In Hades [the Rich Man] lifted up his eyes, being in torment, and saw Abraham far away and Lazarus in his bosom. And he cried out and said, ‘Father Abraham, have mercy on me, and send Lazarus so that he may dip the tip of his finger in water and cool off my tongue, for I am in agony in this flame.” 

When Abraham said such a thing could not be done, the Rich Man responded in verse 27: 

Then I beg you, father, that you send him to my father’s house, for I have five brothers, in order that he may warn them, so that they will not also come to this place of torment.’ But Abraham said, ‘They have Moses and the Prophets; let them hear them.’ But he said, ‘No, father Abraham, but if someone goes to them from the dead, they will repent!’ But he said to him, ‘If they do not listen to Moses and the Prophets, they will not be persuaded even if someone rises from the dead.’”  

Did you catch the words Jesus placed in the mouth of Abraham: “They have Moses and the Prophets; let them hear them.”  

Moses and the prophets spoke only Truth – which only directs us to Jesus. 

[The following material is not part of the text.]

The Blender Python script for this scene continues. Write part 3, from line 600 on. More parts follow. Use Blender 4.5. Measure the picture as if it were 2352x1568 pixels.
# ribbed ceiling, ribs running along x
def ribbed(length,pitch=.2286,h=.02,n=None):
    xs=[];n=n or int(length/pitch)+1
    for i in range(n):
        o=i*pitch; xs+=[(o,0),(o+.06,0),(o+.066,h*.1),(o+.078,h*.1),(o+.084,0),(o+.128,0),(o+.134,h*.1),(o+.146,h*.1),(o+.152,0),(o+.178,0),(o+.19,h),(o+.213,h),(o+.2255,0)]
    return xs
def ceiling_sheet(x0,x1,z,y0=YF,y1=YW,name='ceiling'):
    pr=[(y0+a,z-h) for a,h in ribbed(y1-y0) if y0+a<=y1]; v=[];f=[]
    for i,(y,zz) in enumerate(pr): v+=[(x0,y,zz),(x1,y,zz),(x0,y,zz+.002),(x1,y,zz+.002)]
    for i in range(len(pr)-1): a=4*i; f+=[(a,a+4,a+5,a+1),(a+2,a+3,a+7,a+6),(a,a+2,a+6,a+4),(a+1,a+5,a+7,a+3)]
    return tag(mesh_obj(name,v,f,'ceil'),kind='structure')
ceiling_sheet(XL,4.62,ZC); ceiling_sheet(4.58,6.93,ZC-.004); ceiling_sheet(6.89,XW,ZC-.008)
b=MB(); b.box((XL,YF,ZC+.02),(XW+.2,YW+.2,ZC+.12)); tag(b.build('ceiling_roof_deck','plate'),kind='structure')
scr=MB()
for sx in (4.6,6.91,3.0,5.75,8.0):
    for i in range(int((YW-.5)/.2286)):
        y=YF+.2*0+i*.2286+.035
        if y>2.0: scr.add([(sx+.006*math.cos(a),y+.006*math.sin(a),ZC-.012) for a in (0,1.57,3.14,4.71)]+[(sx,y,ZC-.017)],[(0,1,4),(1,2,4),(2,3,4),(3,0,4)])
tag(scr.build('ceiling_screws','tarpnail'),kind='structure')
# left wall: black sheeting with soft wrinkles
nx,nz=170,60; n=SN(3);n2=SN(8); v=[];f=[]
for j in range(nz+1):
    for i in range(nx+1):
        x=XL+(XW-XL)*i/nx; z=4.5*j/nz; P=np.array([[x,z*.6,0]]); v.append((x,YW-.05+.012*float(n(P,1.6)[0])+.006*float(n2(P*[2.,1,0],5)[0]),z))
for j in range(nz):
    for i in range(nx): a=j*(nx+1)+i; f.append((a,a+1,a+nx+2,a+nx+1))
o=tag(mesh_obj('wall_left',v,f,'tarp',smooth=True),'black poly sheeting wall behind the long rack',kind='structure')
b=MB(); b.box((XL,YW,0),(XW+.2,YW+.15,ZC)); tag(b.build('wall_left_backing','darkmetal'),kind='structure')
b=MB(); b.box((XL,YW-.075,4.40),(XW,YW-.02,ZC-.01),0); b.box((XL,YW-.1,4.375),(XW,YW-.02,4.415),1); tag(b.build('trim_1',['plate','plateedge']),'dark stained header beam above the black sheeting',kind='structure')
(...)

One of my favorite hymns, ‘Grace Greater than Our Sin’, was written by Julia Johnston more than a century ago. Here are some of the lyrics: 

Marvelous grace of our loving Lord/grace that exceeds our sin and our guilt/Yonder on Calvary's mount outpoured /there where the blood of the Lamb was spilt. 

Grace, grace, God's grace/grace that will pardon and cleanse within/grace, grace, God's grace/grace that is greater than all our sin! 

Dark is the stain that we cannot hide/What can avail to wash it away? 

Look! There is flowing a crimson tide/brighter than snow you may be today.

Grace, grace, God's grace/grace that will pardon and cleanse within/grace, grace, God's grace/grace that is greater than all our sin! 

So, there you have it. Four truths God wants us all to apply to our lives: (1) We are all sinners who, without Christ, are doomed to an eternal torment; (2) Jesus came into our world as a baby and grew into a man who became our substitutionary sacrifice, to ransom us from certain damnation; (3) God calls each person to a lifestyle of repentance; And (4) God hopes we all will live His truths and thereby avoid what He wants us to all avoid – an eternity with people like the Rich Man in Luke 16. 

Which brings us all to the critical question: What will we do with those truths?